▸ **THE TASK**:
Only a number is wanted: how many lines in the listing contain the word "from"?

▸ **DATA TO USE**:
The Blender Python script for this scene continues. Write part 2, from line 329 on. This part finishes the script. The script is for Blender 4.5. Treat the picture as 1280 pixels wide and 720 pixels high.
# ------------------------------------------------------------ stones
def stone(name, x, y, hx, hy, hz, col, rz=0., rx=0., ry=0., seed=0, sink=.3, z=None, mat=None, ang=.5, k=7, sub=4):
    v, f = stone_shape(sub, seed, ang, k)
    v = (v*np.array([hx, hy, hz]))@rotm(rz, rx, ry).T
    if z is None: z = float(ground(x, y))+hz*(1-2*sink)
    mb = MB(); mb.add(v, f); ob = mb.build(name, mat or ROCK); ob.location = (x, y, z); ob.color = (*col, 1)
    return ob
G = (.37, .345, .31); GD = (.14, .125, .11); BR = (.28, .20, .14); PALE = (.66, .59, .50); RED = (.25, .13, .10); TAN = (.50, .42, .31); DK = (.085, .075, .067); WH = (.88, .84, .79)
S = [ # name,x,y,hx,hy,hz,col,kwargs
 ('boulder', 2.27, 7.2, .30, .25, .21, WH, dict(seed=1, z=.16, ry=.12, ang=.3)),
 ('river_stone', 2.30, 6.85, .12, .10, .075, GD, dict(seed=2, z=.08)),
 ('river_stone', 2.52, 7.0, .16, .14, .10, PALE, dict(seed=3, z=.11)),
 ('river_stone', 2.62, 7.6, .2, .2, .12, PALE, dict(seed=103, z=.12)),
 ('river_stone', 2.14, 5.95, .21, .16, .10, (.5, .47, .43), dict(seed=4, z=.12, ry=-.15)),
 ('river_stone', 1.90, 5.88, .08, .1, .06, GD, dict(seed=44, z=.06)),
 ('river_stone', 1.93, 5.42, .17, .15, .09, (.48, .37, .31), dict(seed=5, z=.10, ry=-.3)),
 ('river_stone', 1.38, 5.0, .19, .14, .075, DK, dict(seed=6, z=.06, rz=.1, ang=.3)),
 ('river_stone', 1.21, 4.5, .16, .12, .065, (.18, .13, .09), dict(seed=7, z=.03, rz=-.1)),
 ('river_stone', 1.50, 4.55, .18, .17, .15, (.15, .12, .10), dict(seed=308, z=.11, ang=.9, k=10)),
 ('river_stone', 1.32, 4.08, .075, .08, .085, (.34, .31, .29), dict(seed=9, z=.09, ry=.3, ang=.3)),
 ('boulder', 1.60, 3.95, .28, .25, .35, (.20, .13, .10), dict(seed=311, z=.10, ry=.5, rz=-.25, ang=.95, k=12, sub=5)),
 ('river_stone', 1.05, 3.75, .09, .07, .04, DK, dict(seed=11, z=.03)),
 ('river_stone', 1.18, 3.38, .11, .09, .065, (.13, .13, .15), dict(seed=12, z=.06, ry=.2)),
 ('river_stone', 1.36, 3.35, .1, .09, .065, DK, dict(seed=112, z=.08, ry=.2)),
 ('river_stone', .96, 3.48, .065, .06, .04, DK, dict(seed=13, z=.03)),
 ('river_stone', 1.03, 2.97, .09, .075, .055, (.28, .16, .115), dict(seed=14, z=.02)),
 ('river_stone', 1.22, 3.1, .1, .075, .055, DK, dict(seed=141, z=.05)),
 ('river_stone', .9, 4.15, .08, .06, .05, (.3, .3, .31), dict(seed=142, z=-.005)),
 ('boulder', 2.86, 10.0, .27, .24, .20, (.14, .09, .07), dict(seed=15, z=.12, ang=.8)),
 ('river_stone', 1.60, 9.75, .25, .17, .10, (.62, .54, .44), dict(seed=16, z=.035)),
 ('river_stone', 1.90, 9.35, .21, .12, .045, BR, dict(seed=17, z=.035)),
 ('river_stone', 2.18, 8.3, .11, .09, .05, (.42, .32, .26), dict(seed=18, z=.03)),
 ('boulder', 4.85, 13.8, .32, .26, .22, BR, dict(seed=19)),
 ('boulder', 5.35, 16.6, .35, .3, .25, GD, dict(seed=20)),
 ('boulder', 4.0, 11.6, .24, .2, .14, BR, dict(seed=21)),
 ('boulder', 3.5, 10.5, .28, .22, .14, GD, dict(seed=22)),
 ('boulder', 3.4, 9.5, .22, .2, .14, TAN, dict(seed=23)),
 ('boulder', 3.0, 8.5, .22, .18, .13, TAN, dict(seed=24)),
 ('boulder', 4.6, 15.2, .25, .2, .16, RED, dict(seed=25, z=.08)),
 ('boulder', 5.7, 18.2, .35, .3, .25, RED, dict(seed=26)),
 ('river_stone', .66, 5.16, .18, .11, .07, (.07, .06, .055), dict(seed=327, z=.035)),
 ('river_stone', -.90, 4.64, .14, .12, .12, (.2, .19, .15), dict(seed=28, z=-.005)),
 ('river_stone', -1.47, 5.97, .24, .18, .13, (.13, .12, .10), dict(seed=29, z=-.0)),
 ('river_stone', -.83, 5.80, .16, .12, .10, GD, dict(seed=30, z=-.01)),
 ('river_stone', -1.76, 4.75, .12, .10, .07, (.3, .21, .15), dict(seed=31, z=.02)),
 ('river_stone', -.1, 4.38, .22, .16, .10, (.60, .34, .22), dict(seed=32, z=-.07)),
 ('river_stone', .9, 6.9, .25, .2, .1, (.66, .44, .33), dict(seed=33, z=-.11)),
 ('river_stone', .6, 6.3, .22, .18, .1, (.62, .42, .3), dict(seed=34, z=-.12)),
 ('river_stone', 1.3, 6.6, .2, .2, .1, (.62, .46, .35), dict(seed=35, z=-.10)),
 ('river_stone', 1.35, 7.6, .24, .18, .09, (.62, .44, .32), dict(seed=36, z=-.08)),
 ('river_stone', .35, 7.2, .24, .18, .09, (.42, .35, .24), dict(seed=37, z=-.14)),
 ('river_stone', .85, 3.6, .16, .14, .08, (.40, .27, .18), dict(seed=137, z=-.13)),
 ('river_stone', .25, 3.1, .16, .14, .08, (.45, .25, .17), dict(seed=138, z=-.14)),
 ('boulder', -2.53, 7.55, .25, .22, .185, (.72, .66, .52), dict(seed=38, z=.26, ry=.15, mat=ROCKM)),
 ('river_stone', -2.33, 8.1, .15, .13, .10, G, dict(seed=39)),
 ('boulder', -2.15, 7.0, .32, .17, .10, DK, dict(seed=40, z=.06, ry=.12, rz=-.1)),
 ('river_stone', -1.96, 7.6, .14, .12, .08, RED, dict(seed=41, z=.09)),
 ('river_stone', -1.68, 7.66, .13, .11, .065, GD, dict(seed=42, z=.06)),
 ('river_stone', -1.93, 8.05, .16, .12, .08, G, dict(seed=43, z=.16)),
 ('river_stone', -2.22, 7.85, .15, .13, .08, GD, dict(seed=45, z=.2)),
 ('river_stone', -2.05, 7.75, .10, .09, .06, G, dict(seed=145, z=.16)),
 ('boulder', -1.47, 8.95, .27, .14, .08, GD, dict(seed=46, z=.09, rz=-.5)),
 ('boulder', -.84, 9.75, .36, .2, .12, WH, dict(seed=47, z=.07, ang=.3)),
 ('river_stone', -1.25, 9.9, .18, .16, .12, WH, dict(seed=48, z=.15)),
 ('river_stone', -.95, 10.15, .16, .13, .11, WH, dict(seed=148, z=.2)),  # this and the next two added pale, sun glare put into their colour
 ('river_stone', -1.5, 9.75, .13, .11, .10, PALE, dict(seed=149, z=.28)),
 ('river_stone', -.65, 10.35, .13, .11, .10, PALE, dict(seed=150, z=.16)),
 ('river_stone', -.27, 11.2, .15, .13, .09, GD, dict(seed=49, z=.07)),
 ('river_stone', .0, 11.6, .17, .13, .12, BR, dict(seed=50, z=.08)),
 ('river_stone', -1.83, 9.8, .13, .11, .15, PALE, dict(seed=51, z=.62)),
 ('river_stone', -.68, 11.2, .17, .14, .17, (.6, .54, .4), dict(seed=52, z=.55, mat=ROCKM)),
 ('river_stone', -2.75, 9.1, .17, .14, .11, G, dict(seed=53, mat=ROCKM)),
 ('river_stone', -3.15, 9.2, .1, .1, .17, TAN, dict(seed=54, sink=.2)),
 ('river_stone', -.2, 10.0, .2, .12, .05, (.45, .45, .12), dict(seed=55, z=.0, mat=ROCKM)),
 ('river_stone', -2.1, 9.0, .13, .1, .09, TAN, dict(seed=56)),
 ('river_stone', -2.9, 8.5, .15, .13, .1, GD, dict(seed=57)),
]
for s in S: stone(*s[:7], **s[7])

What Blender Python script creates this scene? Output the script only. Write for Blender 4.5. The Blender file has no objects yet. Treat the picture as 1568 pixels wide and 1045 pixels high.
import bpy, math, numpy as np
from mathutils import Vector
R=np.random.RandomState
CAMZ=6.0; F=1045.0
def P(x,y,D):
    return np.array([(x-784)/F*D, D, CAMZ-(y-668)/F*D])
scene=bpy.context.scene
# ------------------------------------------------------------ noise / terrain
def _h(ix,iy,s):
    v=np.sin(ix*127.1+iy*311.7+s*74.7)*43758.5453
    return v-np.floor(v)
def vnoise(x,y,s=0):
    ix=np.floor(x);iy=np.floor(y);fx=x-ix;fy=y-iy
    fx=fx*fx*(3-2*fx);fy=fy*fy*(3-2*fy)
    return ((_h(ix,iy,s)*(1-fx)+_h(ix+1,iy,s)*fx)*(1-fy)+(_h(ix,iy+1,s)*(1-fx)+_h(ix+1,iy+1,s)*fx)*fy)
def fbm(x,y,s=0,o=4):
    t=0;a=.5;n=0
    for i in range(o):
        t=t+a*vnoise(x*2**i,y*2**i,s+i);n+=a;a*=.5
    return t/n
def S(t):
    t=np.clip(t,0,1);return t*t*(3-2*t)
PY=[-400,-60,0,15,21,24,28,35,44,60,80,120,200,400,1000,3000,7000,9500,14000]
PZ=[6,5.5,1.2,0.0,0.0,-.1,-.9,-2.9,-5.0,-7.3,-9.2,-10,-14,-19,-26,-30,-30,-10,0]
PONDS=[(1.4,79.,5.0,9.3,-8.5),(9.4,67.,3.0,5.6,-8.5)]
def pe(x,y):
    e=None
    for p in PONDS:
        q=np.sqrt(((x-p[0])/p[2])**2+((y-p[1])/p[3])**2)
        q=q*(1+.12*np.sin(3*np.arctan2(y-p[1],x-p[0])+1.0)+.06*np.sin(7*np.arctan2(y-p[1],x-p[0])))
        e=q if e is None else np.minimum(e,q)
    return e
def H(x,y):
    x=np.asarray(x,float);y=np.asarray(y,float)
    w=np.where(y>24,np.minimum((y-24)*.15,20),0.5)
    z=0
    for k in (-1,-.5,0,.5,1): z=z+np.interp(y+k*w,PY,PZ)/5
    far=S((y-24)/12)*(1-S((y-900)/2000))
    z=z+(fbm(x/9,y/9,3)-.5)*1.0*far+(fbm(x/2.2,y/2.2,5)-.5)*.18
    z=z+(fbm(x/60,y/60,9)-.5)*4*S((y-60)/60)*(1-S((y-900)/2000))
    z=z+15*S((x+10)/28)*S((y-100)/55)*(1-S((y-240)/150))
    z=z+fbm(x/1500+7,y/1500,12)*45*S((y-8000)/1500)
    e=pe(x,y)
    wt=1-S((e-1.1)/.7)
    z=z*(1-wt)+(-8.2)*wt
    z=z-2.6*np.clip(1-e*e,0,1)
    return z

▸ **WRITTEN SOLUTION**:
2